**DATA SHOWN:**

§ §

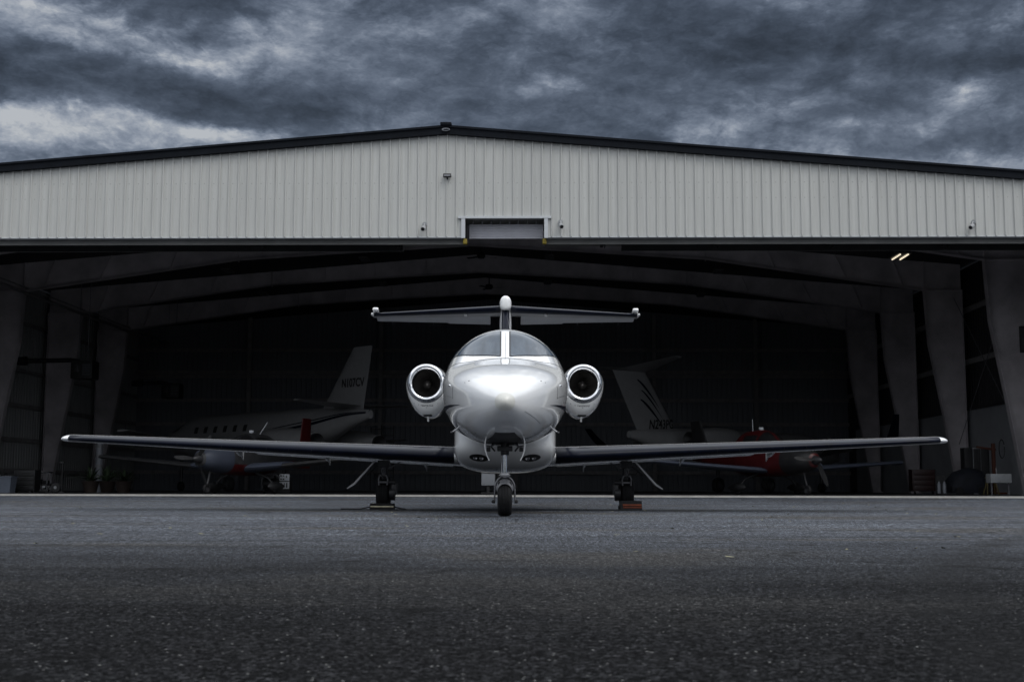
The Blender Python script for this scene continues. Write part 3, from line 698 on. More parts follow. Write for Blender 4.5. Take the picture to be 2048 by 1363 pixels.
def heater(px, py, Y, label, duct, drop):
    o = empty('unit_heater', W3(px, py, Y), -PHI, label, 'heater', 'black unit heaters hanging at the left wall')
    b = MB(); b.box((0,0,0), (.95, .9, .80), bev=.03); b.build('cabinet', M_MACH, o)
    b = MB()
    for i in range(6): b.box((.22, -.47, -.22+i*.085), (.34, .03, .02), (rad(30),0,0))
    b.build('louvre', M_EMBL, o)
    b = MB(); b.box((-.22, -.46, .05), (.22, .03, .3), bev=.01); b.build('access_panel', M_DUCT, o)
    b = MB(); b.tube([(-.3, .1, .40), (-.7, .1, .46), (-duct, .1, .42)], .10, n=14); b.build('flue_pipe', M_MACH, o)
    b = MB(); b.cyl((-duct-.05, .1, .42), (-duct-.6, .1, .42), .20, .17, n=18); b.build('flue_hood', M_MACH, o)
    b = MB(); b.cyl((.1, 0, .4), (.12, 0, drop), .018, n=6); b.cyl((-.3, 0, .4), (-.3, 0, drop), .012, n=6); b.build('hanger_rod', M_GEAR, o)
heater(170, 742, 56, 'black unit heater with a long flue hanging between the left columns', 2.6, 4.3)
heater(345, 783, 68, 'black unit heater hanging deeper by the left end of the back wall', 1.6, 5.2)

# ------------------------------------------------------------------ the business jet on the apron
JY0 = 15.1
jet = empty('business_jet', (-.082, JY0, 0), rad(.27), 'gleaming white twin engine business jet with T tail facing the camera on the apron', 'jet')
fus = Body([(0,1.385,1.385,.0,1.385),(.04,1.462,1.312,.085,1.388),(.16,1.55,1.238,.175,1.395),(.36,1.645,1.155,.30,1.42),(.64,1.745,1.075,.43,1.47),
            (1.0,1.85,1.005,.565,1.55),(1.44,1.965,.96,.70,1.64),(1.96,2.085,.94,.815,1.72),(2.12,2.135,.938,.84,1.735),(2.3,2.225,.937,.855,1.75),(2.56,2.365,.937,.866,1.765),
            (2.9,2.545,.94,.870,1.777),(3.25,2.645,.94,.872,1.78),(3.7,2.675,.94,.872,1.78),(5.5,2.675,.94,.872,1.78),(7.6,2.67,.96,.86,1.79),
            (9.0,2.64,1.22,.74,1.9),(10.4,2.56,1.62,.52,2.05),(11.6,2.46,1.92,.30,2.17),(12.5,2.36,2.1,.12,2.22),(12.8,2.27,2.18,.03,2.225)])
fo = fus.mesh(150, 112, ).build('fuselage', M_WHITE, jet, smooth=60)
# radome cap
b = MB(); rings = []
for i in range(9):
    a = .0002 + .078*(i/8)**2*1.0
    rings.append([fus.pt(a, 2*math.pi*j/48, .0035) for j in range(48)])
b.loft(rings, True, True, False); b.build('nose_cap', M_BEIGE, jet, smooth=60)
# windshield: each pane is a shell on the fuselage, a black seal around it
base_a = pchip([.0, .09, .49, .70, .85, .93], [2.10, 2.14, 2.31, 2.56, 2.90, 3.22])
top_a = pchip([.0, .09, .30, .49, .70, .85, .93], [3.02, 3.01, 2.99, 2.96, 2.93, 3.22, 3.40])
def pane(side, g, r):
    def c(i, j):
        s0 = .093 - g; s1 = .925 + g*.6
        s = s0 + (s1-s0)*i
        lo = base_a(s) - g*.9; hi = top_a(s) + g*.9
        e = min(i, 1-i*1.0); e = min(1, e*24)       # soft corners
        lo += (1-e)**2*r; hi -= (1-e)**2*r
        a = lo + (hi-lo)*j
        return a, side*math.asin(max(-1, min(1, s)))
    return c
for side, lab in ((-1, 1), (1, 2)):
    sl_ = fus.patch(pane(side, .030, .03), 60, 24, .0035, .02).build('windshield_seal', M_SEAL, jet, smooth=40)
    fus.patch(pane(side, .008, .04), 60, 24, .008, .02).build('windshield', M_GLASS, jet, smooth=40)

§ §

**PROBLEM TO WORK ON:** Write out nothing but the lines from the start of the data through the line with "heater(345, 783, 68, 'black". Leave out the pictures.

**ANSWER FOR THIS EXERCISE:**
The Blender Python script for this scene continues. Write part 3, from line 698 on. More parts follow. Write for Blender 4.5. Take the picture to be 2048 by 1363 pixels.
def heater(px, py, Y, label, duct, drop):
    o = empty('unit_heater', W3(px, py, Y), -PHI, label, 'heater', 'black unit heaters hanging at the left wall')
    b = MB(); b.box((0,0,0), (.95, .9, .80), bev=.03); b.build('cabinet', M_MACH, o)
    b = MB()
    for i in range(6): b.box((.22, -.47, -.22+i*.085), (.34, .03, .02), (rad(30),0,0))
    b.build('louvre', M_EMBL, o)
    b = MB(); b.box((-.22, -.46, .05), (.22, .03, .3), bev=.01); b.build('access_panel', M_DUCT, o)
    b = MB(); b.tube([(-.3, .1, .40), (-.7, .1, .46), (-duct, .1, .42)], .10, n=14); b.build('flue_pipe', M_MACH, o)
    b = MB(); b.cyl((-duct-.05, .1, .42), (-duct-.6, .1, .42), .20, .17, n=18); b.build('flue_hood', M_MACH, o)
    b = MB(); b.cyl((.1, 0, .4), (.12, 0, drop), .018, n=6); b.cyl((-.3, 0, .4), (-.3, 0, drop), .012, n=6); b.build('hanger_rod', M_GEAR, o)
heater(170, 742, 56, 'black unit heater with a long flue hanging between the left columns', 2.6, 4.3)
heater(345, 783, 68, 'black unit heater hanging deeper by the left end of the back wall', 1.6, 5.2)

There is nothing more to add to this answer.